»»
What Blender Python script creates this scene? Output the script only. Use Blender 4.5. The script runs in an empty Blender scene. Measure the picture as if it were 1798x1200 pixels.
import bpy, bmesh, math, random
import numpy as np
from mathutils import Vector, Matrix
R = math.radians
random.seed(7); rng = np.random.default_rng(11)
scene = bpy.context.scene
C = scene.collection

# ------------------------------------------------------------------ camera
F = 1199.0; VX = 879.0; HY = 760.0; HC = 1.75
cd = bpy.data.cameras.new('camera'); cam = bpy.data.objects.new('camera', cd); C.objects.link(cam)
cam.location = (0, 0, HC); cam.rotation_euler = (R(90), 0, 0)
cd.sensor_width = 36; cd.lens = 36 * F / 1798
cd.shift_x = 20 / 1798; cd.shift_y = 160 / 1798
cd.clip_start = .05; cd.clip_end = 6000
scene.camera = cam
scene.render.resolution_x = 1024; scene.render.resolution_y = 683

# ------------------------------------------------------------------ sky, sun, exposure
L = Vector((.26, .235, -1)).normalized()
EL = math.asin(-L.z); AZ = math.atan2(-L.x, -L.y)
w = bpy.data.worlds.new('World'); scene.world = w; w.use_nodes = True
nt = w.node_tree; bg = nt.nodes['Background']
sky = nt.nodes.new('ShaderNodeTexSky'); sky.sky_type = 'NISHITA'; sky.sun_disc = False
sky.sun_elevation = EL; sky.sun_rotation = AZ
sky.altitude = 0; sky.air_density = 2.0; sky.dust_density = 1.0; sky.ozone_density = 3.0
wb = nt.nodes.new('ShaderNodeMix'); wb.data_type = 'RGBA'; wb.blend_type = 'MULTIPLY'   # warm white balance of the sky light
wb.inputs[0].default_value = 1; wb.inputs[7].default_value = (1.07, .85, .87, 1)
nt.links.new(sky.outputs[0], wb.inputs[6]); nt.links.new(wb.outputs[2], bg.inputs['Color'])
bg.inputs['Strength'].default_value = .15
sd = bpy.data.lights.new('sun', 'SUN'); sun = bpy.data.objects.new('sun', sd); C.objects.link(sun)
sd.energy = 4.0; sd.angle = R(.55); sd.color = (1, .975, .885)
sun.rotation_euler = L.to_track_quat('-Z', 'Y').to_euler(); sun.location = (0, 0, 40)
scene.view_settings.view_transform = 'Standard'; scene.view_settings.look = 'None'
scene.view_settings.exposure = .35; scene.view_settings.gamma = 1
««
- **WORK REQUIRED**
Go through the listing and copy all of it exactly.

- **FINAL RESULT**
What Blender Python script creates this scene? Output the script only. Use Blender 4.5. The script runs in an empty Blender scene. Measure the picture as if it were 1798x1200 pixels.
import bpy, bmesh, math, random
import numpy as np
from mathutils import Vector, Matrix
R = math.radians
random.seed(7); rng = np.random.default_rng(11)
scene = bpy.context.scene
C = scene.collection

# ------------------------------------------------------------------ camera
F = 1199.0; VX = 879.0; HY = 760.0; HC = 1.75
cd = bpy.data.cameras.new('camera'); cam = bpy.data.objects.new('camera', cd); C.objects.link(cam)
cam.location = (0, 0, HC); cam.rotation_euler = (R(90), 0, 0)
cd.sensor_width = 36; cd.lens = 36 * F / 1798
cd.shift_x = 20 / 1798; cd.shift_y = 160 / 1798
cd.clip_start = .05; cd.clip_end = 6000
scene.camera = cam
scene.render.resolution_x = 1024; scene.render.resolution_y = 683

# ------------------------------------------------------------------ sky, sun, exposure
L = Vector((.26, .235, -1)).normalized()
EL = math.asin(-L.z); AZ = math.atan2(-L.x, -L.y)
w = bpy.data.worlds.new('World'); scene.world = w; w.use_nodes = True
nt = w.node_tree; bg = nt.nodes['Background']
sky = nt.nodes.new('ShaderNodeTexSky'); sky.sky_type = 'NISHITA'; sky.sun_disc = False
sky.sun_elevation = EL; sky.sun_rotation = AZ
sky.altitude = 0; sky.air_density = 2.0; sky.dust_density = 1.0; sky.ozone_density = 3.0
wb = nt.nodes.new('ShaderNodeMix'); wb.data_type = 'RGBA'; wb.blend_type = 'MULTIPLY'   # warm white balance of the sky light
wb.inputs[0].default_value = 1; wb.inputs[7].default_value = (1.07, .85, .87, 1)
nt.links.new(sky.outputs[0], wb.inputs[6]); nt.links.new(wb.outputs[2], bg.inputs['Color'])
bg.inputs['Strength'].default_value = .15
sd = bpy.data.lights.new('sun', 'SUN'); sun = bpy.data.objects.new('sun', sd); C.objects.link(sun)
sd.energy = 4.0; sd.angle = R(.55); sd.color = (1, .975, .885)
sun.rotation_euler = L.to_track_quat('-Z', 'Y').to_euler(); sun.location = (0, 0, 40)
scene.view_settings.view_transform = 'Standard'; scene.view_settings.look = 'None'
scene.view_settings.exposure = .35; scene.view_settings.gamma = 1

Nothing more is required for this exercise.